I am very grateful to Kristof for bringing this issue to light; especially in mainstream media, since the Huffington Post, for some strange reason, is not considered mainstream.

According to Kristof's column, the victim a 16-year-old New York City poet, "Brianna" and runaway wanted "to teach her mother a lesson." As fate would have it, the lesson was on her. One evening, when Brianna was 12 years old she had a fight with her mother and ran away to join her friends. That night she decided to stay at a friend's older brother's home. The next morning, he wouldn't allow her to leave. The young man told her he was a pimp and that "Brianna" was now "his property." He locked her inside his house and physically abused her. He did so repeatedly yet throughout her ordeal he also did the one thing that all pimps do to their vulnerable victims in order to keep them "hooked" -- he showed her affection.

In the meantime, the pimp advertised her services on Backpage.com, today's leading U.S. website for sex trafficking. Brianna told Kristof that her pimp believed "Backpage made him the most money" and according to her pimp, "half of his business came through Backpage."
"Brianna" is one of the lucky few. She managed to escape after years of fighting her fear and ran away to a treatment center outside of New York City called Gateways. Gateways, has only 13 beds according to Kristof- another important topic when trying to solve the housing dilemma for runaway domestic victims of the sex slave trade.

Reporting on Backpage, Kristof quoted the AIM figures I reported on in my last Huff Post blog which confirms Backpage prostitution ads account for roughly between 70-85% of America's online prostitution ads. Pretty hefty figure if you ask me.

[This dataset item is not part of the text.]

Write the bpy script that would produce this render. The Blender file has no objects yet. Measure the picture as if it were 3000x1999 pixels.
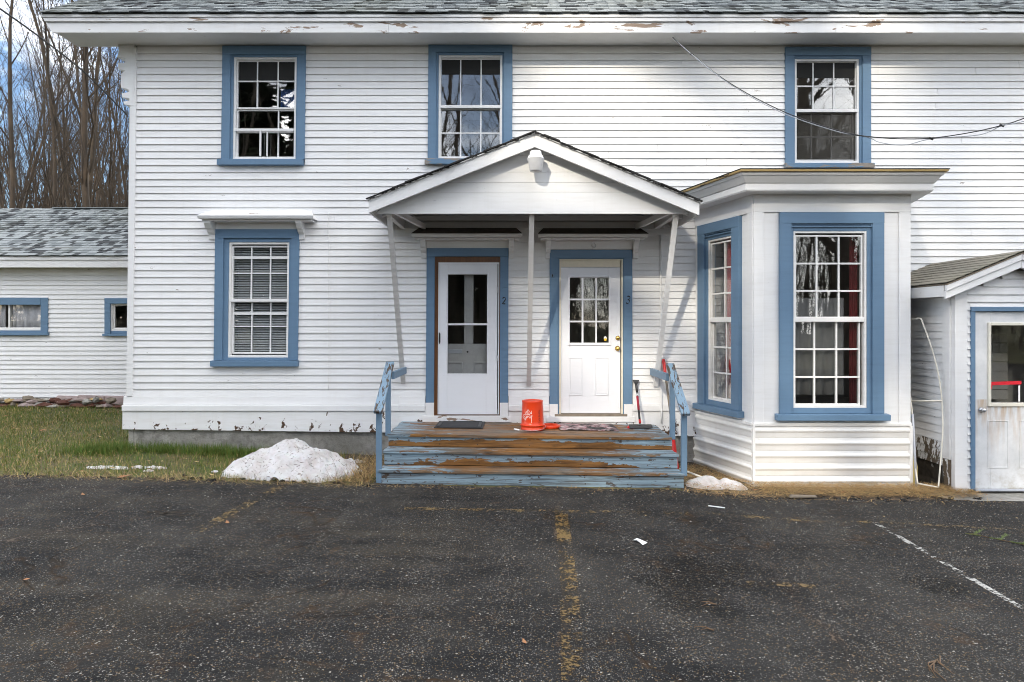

In the meantime, Brianna is one of one hundred thousand American girls see Huffington Post "Congress Confirms Over 100,000 Americans Girls Being Exploited Through Commercial Sex," that according to Congress are trafficked for sex every year.

As much as Kristof, myself, and other leading voices working in this field, can raise awareness of this twenty-first century plague, it is not enough. We need entire communities-across the country -- to rise up and speak against this new form of sex slavery so that it becomes politicized like AIDS. If it manages to get on the national agenda or become a politician's platform then and only then will our three branches of government feel the fire to commit the resources towards those organizations in the U.S. working to prevent, protect and rehabilitate the victims of sex slavery and prosecute domestic child sex traffickers.